Díaz Vélez, en 1880, compró aquella imponente residencia de estilo francés sobre la “calle larga”, distante a pocas cuadras de donde, poco tiempo antes, muriera trágicamente Felicitas Guerrero, “otra historia espeluznante que en otro encuentro te contaré”, anunció el amigo.

Aquel millonario de caprichosos gustos excéntricos con intensa actividad social, casado con Josefa Cano Díaz Vélez, hija de su hermana Carmen, para proteger su propiedad de eventuales ladrones trajo desde África tres leones que, cada noche, liberados de las jaulas subterráneas debajo de la mansión que los contenían, recorrían los jardines incansablemente.

Cierto día Josefa comentó a su esposo que la hija estaba enamorada del hijo de un estanciero notable. Eustoquio se alegró. Inmediatamente comenzó a organizar la fiesta de compromiso personalmente. Con felicidad confeccionó la lista de invitados. No faltaba nadie del Buenos Aires de entonces. Tampoco los capataces ni los peones de todas sus estancias.

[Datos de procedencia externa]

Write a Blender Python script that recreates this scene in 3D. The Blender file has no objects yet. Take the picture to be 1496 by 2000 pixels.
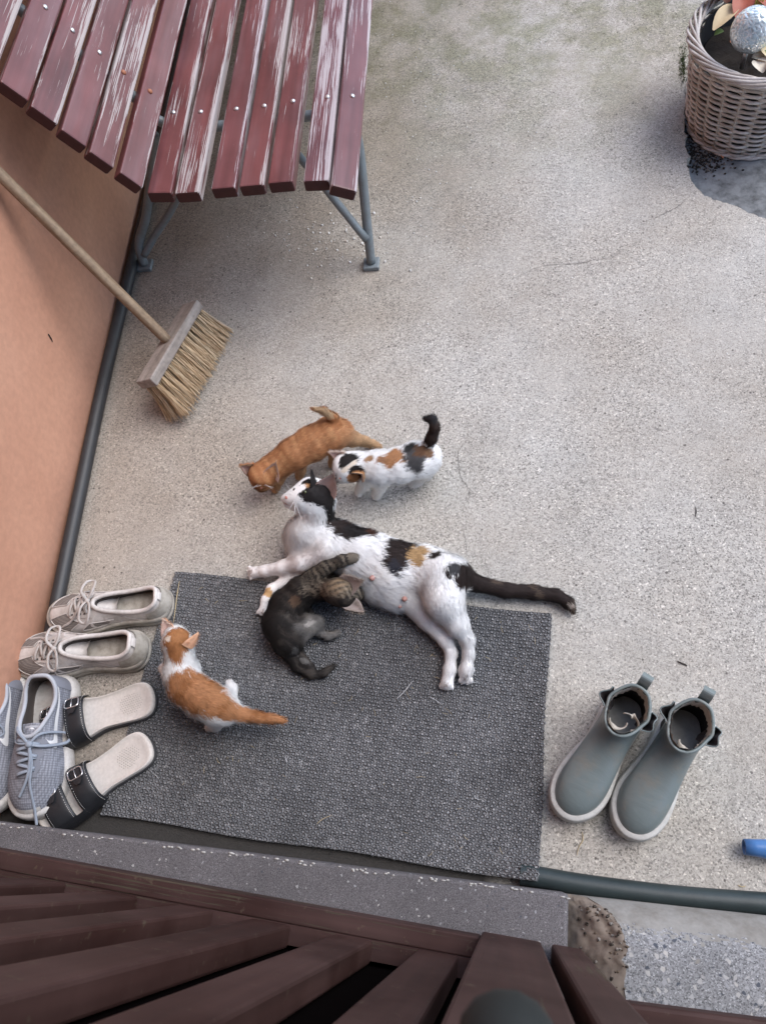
import bpy, bmesh, math, random
import numpy as np
from mathutils import Matrix, Vector
random.seed(7); RNG = np.random.default_rng(11)
SC = bpy.context.scene
COL = SC.collection

# ------------------------------------------------------------------ camera, light, exposure
CAM_H = 1.6
FPX = 1500.0
def _basis():
    n = np.array([996-748, -(1700-1000), -FPX]); n /= np.linalg.norm(n)
    Z = -n; up = np.array([0, 1, 0.]); Y = up-Z*up.dot(Z); Y /= np.linalg.norm(Y); X = np.cross(Y, Z)
    a = math.radians(1.4)
    return math.cos(a)*X+math.sin(a)*Y, -math.sin(a)*X+math.cos(a)*Y, Z
BX, BY, BZ = _basis()
def A(px, py, z=0.0):
    """world point at height z that the photograph shows at pixel px,py"""
    d = np.array([px-748, -(py-1000), -FPX]); w = np.array([d@BX, d@BY, d@BZ])
    return w*((z-CAM_H)/w[2])+np.array([0, 0, CAM_H])
def A_axis(px, py, axis, val):
    d = np.array([px-748, -(py-1000), -FPX]); w = np.array([d@BX, d@BY, d@BZ])
    o = np.array([0, 0, CAM_H]); return o+w*((val-o[axis])/w[axis])
def proj(P):
    w = np.asarray(P)-np.array([0, 0, CAM_H])
    c = w[..., 0:1]*BX+w[..., 1:2]*BY+w[..., 2:3]*BZ
    return np.stack([748+FPX*c[..., 0]/-c[..., 2], 1000-FPX*c[..., 1]/-c[..., 2]], -1)

cd = bpy.data.cameras.new('camera'); cam = bpy.data.objects.new('camera', cd); COL.objects.link(cam); SC.camera = cam
cd.sensor_fit = 'VERTICAL'; cd.sensor_height = 7.0; cd.sensor_width = 7.0; cd.lens = 7.0*FPX/2000
cd.clip_start = 0.02; cd.clip_end = 500
cd.dof.use_dof = True; cd.dof.focus_distance = 1.6; cd.dof.aperture_fstop = 1.9
R = np.array([[BX[0], BX[1], BX[2]], [BY[0], BY[1], BY[2]], [BZ[0], BZ[1], BZ[2]]])
cam.matrix_world = Matrix([list(R[0])+[0], list(R[1])+[0], list(R[2])+[CAM_H], [0, 0, 0, 1]])

SUN_EL, SUN_AZ = 54.0, 27.0      # azimuth counted from +X towards +Y
w = bpy.data.worlds.new('World'); SC.world = w; w.use_nodes = True
nt = w.node_tree; nt.nodes.clear()
sky = nt.nodes.new('ShaderNodeTexSky'); sky.sky_type = 'NISHITA'; sky.sun_disc = False
sky.sun_elevation = math.radians(SUN_EL); sky.sun_rotation = math.radians(90-SUN_AZ)
sky.air_density = 1.0; sky.dust_density = 1.6; sky.ozone_density = 1.0
bg = nt.nodes.new('ShaderNodeBackground'); bg.inputs['Strength'].default_value = 0.13
out = nt.nodes.new('ShaderNodeOutputWorld')
nt.links.new(sky.outputs[0], bg.inputs[0]); nt.links.new(bg.outputs[0], out.inputs[0])
sd = bpy.data.lights.new('sun', 'SUN'); sd.energy = 1.0; sd.angle = math.radians(50); sd.color = (1, 0.98, 0.955)
sun = bpy.data.objects.new('sun', sd); COL.objects.link(sun)
e, a = math.radians(SUN_EL), math.radians(SUN_AZ)
sun.rotation_euler = Vector((math.cos(e)*math.cos(a), math.cos(e)*math.sin(a), math.sin(e))).to_track_quat('Z', 'Y').to_euler()
SC.view_settings.view_transform = 'Standard'; SC.view_settings.look = 'None'
SC.view_settings.exposure = 1.22; SC.view_settings.gamma = 1.0; SC.view_settings.use_curve_mapping = False

# ------------------------------------------------------------------ object helpers
WM = {}      # world matrix of every object made
def npmat(loc=(0, 0, 0), rz=0.0, R3=None):
    m = np.eye(4)
    if R3 is not None: m[:3, :3] = R3
    else: m[:2, :2] = [[math.cos(rz), -math.sin(rz)], [math.sin(rz), math.cos(rz)]]
    m[:3, 3] = loc; return m
def frame(loc, x, y, z): return npmat(loc, R3=np.array([x, y, z]).T)
def tag(o, label=None, cat=None, group=None, kind=None):
    if label: o['label'] = label
    if cat: o['category'] = cat
    if group: o['group'] = group
    if kind: o['kind'] = kind
    return o
def _link(o, parent, m):
    COL.objects.link(o)
    if parent is not None:
        o.parent = parent; loc = np.linalg.inv(WM[parent.name])@m
    else: loc = m
    o.matrix_local = Matrix(loc.tolist()); WM[o.name] = m
    return o
def thing(name, label, cat, loc=(0, 0, 0), rz=0.0, group=None):
    o = bpy.data.objects.new(name, None); o.empty_display_size = .05
    return tag(_link(o, None, npmat(loc, rz)), label, cat, group)
def mesh_np(name, V, F, mats=None, smooth=True, fmat=None):
    """V (n,3); F list of arrays, each (m,k) of equal-sized faces, or a list of tuples"""
    me = bpy.data.meshes.new(name)
    V = np.asarray(V, float)
    if len(F) and not isinstance(F[0], np.ndarray): 
        by = {}
        order = []
        for i, f in enumerate(F): by.setdefault(len(f), []).append(f); order.append((len(f), i))
        if fmat is not None:
            fm = []
            for k in by: fm += [fmat[i] for (kk, i) in order if kk == k]
            fmat = fm
        F = [np.array(by[k], int) for k in by]
    nl = sum(f.size for f in F); nf = sum(len(f) for f in F)
    me.vertices.add(len(V)); me.vertices.foreach_set('co', V.ravel())
    me.loops.add(nl); me.polygons.add(nf)
    me.loops.foreach_set('vertex_index', np.concatenate([f.ravel() for f in F]).astype(np.int32))
    tot = np.concatenate([np.full(len(f), f.shape[1]) for f in F])
    st = np.concatenate([[0], np.cumsum(tot)[:-1]])
    me.polygons.foreach_set('loop_start', st.astype(np.int32))
    me.polygons.foreach_set('use_smooth', np.full(nf, bool(smooth)))
    if fmat is not None: me.polygons.foreach_set('material_index', np.asarray(fmat, np.int32))
    for m in (mats if isinstance(mats, (list, tuple)) else [mats] if mats else []): me.materials.append(m)
    me.update(calc_edges=True); me.validate()
    return me
def obj(name, V, F, mat=None, parent=None, m=None, smooth=True, fmat=None, local=False, **tags):
    """link a mesh object. V are world coordinates unless local=True; m is the object's world matrix"""
    if m is None: m = WM[parent.name].copy() if parent is not None else np.eye(4)
    V = np.asarray(V, float)
    if not local: V = (V-m[:3, 3])@np.linalg.inv(m[:3, :3]).T
    o = bpy.data.objects.new(name, mesh_np(name, V, F, mat, smooth, fmat))
    _link(o, parent, m)
    return tag(o, **tags)
def inst(name, me, parent, m, **tags):
    return tag(_link(bpy.data.objects.new(name, me), parent, m), **tags)
class MB:
    def __init__(s): s.V = []; s.F = []; s.n = 0; s.fm = []
    def add(s, V, F, mi=0):
        s.V.append(np.asarray(V, float)); s.F += [tuple(int(i)+s.n for i in f) for f in F]; s.fm += [mi]*len(F); s.n += len(V); return s
    def build(s, name, mat, parent=None, **k):
        return obj(name, np.concatenate(s.V), s.F, mat, parent, fmat=s.fm if isinstance(mat, (list, tuple)) else None, **k)
def box(sx, sy, sz, bev=0.0, c=(0, 0, 0), R3=None, seg=2):
    bm = bmesh.new(); bmesh.ops.create_cube(bm, size=1.0)
    for v in bm.verts: v.co.x *= sx; v.co.y *= sy; v.co.z *= sz
    if bev > 0: bmesh.ops.bevel(bm, geom=list(bm.edges), offset=bev, segments=seg, profile=.5, affect='EDGES')
    bm.verts.index_update()
    V = np.array([v.co[:] for v in bm.verts]); F = [tuple(v.index for v in f.verts) for f in bm.faces]; bm.free()
    if R3 is not None: V = V@np.asarray(R3).T
    return V+np.asarray(c), F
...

La gala tan esperada llegó. Eustoquio y Josefa, en las puertas de la mansión, recibieron a cada invitada e invitado. Una orquesta amenizaba la tertulia de los comensales distribuidos en el imponente parque. Nada había quedado librado al azar. Sin embargo, una de las jaulas mal cerrada dejó en libertad a uno de los leones que comenzó su recorrida nocturna. Nadie lo notó.

El novio tomó la palabra. Con la anuencia del dueño de casa invitó a la novia para que se acercara y, frente de todas y todos, formalizó el compromiso público con sus dichos. Entregó a su amada un anillo formidable. Un aplauso atronador con ovación tapó el rugido del león que se abalanzó sobre el joven enamorado. Fauces y garras. Gritos y espanto. Llantos y un certero escopetazo. El animal se derrumbó. El joven expiró. El dueño de casa con su arma humeante se acercó. Cayó de rodillas ante su hija. Sollozando la joven maldijo a su padre. Poco tiempo después se suicidó.

Don Eustoquio enloqueció. Personalmente ultimó a las dos fieras que aún conservaba. Extrañamente, los inmortalizó con enormes esculturas que erigió en la Casa de los Leones. Una de ellas reproduce el instante mismo de aquella tragedia.